Sports Law • Risk Management

July 12, 2010: Thoughts on the Uganda Blast

Our deepest sympathy to the families and friends of the victims of the terrorist attacks that killed and injured fans watching the World Cup final in Uganda on Sunday. It is my understanding that the al-Quaida aligned group, al-Shabab, took responsibility for the killings that occurred at gatherings that took place at a restaurant and a rugby field.

When we watch the World Cup, the World Series, the Olympics or the Super Bowl in public places, we don’t expect that we may be putting ourselves in harm’s way. Unfortunately, large gatherings of people are potential terrorist targets. Crowd violence may also erupt at such venues.
Event planners should always consider security issues whenever a crowd is gathered. If you are attending such an event, it is prudent to be on the alert for any unusual behavior or unidentified objects that might signal that there is a potentially dangerous situation. Lives can be saved by timely evacuation.

Not long after 911, I noticed a man wearing a rain coat walking into the high rise building where I worked.

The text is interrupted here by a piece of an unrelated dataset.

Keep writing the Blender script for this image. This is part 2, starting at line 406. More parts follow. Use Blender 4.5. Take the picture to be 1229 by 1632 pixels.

Ordinarily, this would not be any cause for concern. However, the building is in Honolulu and no one ever wears a raincoat---even if it is raining. Although I did not think there was any real cause for concern, I decided to call security and alert them to the man’s strange attire. At the very least, security could talk to him or keep an eye on him. There was no bombing or shooting that day, but I’m sure if that man had a bomb strapped under his raincoat or firearms, my call to security could have saved lives.

The Uganda attacks are a wake up call. Remember to report any suspicious persons, activities or objects to security or police.